An older woman I recognized as Barbara Buckland followed him.  I’ve never had the chance to meet her in person but know she had been an intercessor in Austin for many years and is rightly respected as a leader.  I still have no idea who the man was but he began to speak to Barbara.

He came before her, he said, as she is a mother in the city and approached her on behalf of all women in Austin.  His purpose was simple.  He was there to repent.  He was there to say that women were called and gifted by God as much as men.  He was there to acknowledge that the church hasn’t lived as if that were true for most of history of the American church.  As a man whose ancestors included some of the founding fathers and also Native Americans, he was admitting the failure of generations of men in this country.  He prayed that women would be restored to the place God intends starting with Barbara.
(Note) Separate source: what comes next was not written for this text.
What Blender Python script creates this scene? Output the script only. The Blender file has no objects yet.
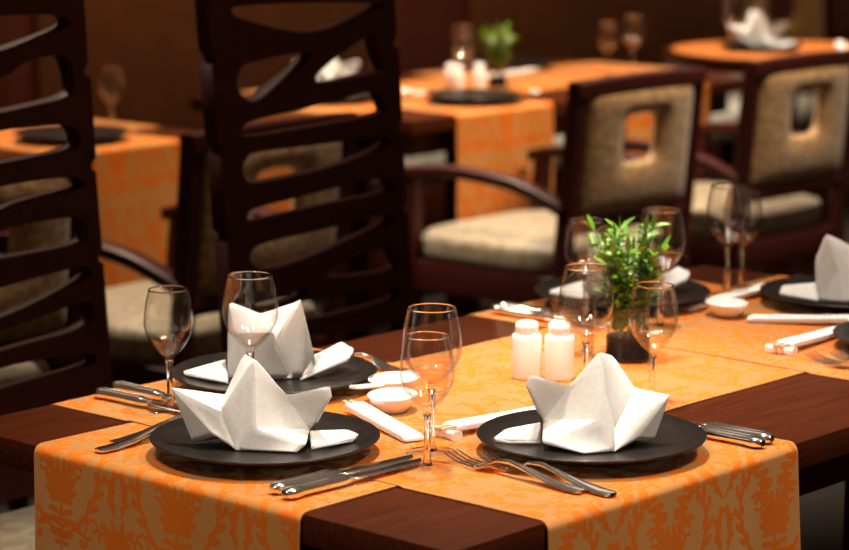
import bpy, bmesh, math, random
import numpy as np
from mathutils import Vector, Matrix
random.seed(7); R = math.radians; PI = math.pi
sc = bpy.context.scene
COL = sc.collection
T = 0.75                      # table top height
YAW = R(42.378)
FWD = Vector((math.cos(YAW), math.sin(YAW), 0)); RGT = Vector((math.sin(YAW), -math.cos(YAW), 0))

# ------------------------------------------------------------------ materials
def new_mat(name):
    m = bpy.data.materials.new(name); m.use_nodes = True
    return m, m.node_tree.nodes, m.node_tree.links, m.node_tree.nodes['Principled BSDF']
def setp(b, **k):
    for a, v in k.items():
        n = a.replace('_', ' ')
        n = {'Specular': 'Specular IOR Level', 'Sheen': 'Sheen Weight', 'Coat': 'Coat Weight', 'Transmission': 'Transmission Weight'}.get(n, n)
        if n in b.inputs: b.inputs[n].default_value = (*v, 1) if isinstance(v, tuple) and len(v) == 3 else v
def noise_col(N, L, b, c1, c2, scale, stretch=(1, 1, 1), detail=4, lo=.35, hi=.65, bump=0.0, dist=0.01):
    tc = N.new('ShaderNodeTexCoord'); mp = N.new('ShaderNodeMapping'); mp.inputs['Scale'].default_value = stretch
    nz = N.new('ShaderNodeTexNoise'); nz.inputs['Scale'].default_value = scale; nz.inputs['Detail'].default_value = detail
    rp = N.new('ShaderNodeValToRGB'); rp.color_ramp.elements[0].position = lo; rp.color_ramp.elements[1].position = hi
    rp.color_ramp.elements[0].color = (*c1, 1); rp.color_ramp.elements[1].color = (*c2, 1)
    L.new(tc.outputs['Object'], mp.inputs['Vector']); L.new(mp.outputs['Vector'], nz.inputs['Vector'])
    L.new(nz.outputs['Fac'], rp.inputs['Fac']); L.new(rp.outputs['Color'], b.inputs['Base Color'])
    if bump:
        bp = N.new('ShaderNodeBump'); bp.inputs['Strength'].default_value = bump; bp.inputs['Distance'].default_value = dist
        L.new(nz.outputs['Fac'], bp.inputs['Height']); L.new(bp.outputs['Normal'], b.inputs['Normal'])
    return nz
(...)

He prayed she would be lifted up and have opportunities to speak into the body of Christ in Austin and beyond.  He prayed God would give her chances to pray in the White House and with leaders from other countries.  He prayed blessing, freedom, anointing for Barbara and all her spiritual daughters in Austin.

And I wept.  I didn’t have a choice.  And the best part is that I don’t have even the slightest doubt that God used the way Torey and I dragged our feet all day to get us to the church exactly when He wanted us to be there.  He is so kind that way.  He wanted us to be among the few women present to receive this message—this benediction.  What this man prayed is God’s heart for this city.  May it be so for the sake of the church in Austin and God’s glory in it.  May it be true for Barbara and every woman there.  May it be reality for my precious daughter Torey and the generations who come after her.

Lovingkindness and truth have met together;
Righteousness and peace have kissed each other.
Truth springs from the earth,
And righteousness looks down from heaven.